Still, the legal protection in the statute has not kept up. Thanks to low-cost electronic data storage, virtually everything we do online now is recorded forever. And to an extent unimaginable in 1986, our personal and professional lives today are conducted through – and therefore captured by – our electronic correspondence.

So it is long past time to modernize ECPA and ensure that our constitutional protections against warrantless search conform with the technological realities of the 21st century.

With the sweeping vote in the House of Representatives last month, now all eyes are on the Senate. We both have worked together for years to ensure that ECPA is updated for the modern era, and the time is now for all Senators to join us.

Under the Email Privacy Act passed by the House, and the ECPA Amendments Act we introduced together in the Senate last year, law enforcement agencies would still be able to use subpoenas to acquire customer information, session-time records, and other non-content information that they may need to conduct an investigation. But the private content of our emails and other personal electronic files would be protected by the warrant requirement. Enacting this requirement into law should be a no-brainer.

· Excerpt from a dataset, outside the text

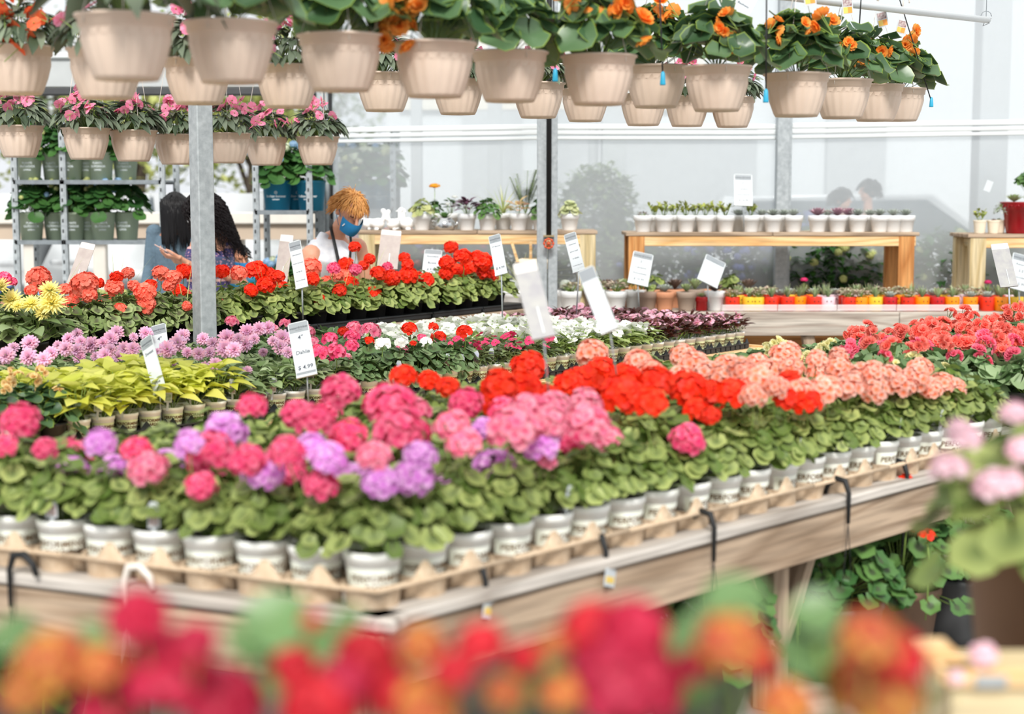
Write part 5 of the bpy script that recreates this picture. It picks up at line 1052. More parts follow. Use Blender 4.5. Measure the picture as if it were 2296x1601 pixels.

There’s nothing partisan about defending the right to be secure from warrantless searches and seizures. This is an American issue. All Americans deserve to have their Fourth Amendment rights protected both online and off, in both the real and virtual worlds. That’s why the supporters of this legislation span from Google to the ACLU to the U.S. Chamber of Commerce. Our bill has broad support from the technology industry, privacy advocates, civil libertarians, academics, and constitutional scholars from all parts of the ideological spectrum.

Last year we partnered with Chairman Goodlatte and Ranking Member Conyers of the House Judiciary Committee to protect Americans’ privacy in the USA FREEDOM Act. Now we applaud them, as well as the lead House sponsors of the bill, Congressmen Yoder and Polis, for their leadership in moving the Email Privacy Act through the House.

By passing this legislation, Congress can show the American people that our federal government is still working with their best interests in mind -- and that we can still achieve bipartisan consensus on important issues, even in an election year. The Senate should take up this legislation and pass it.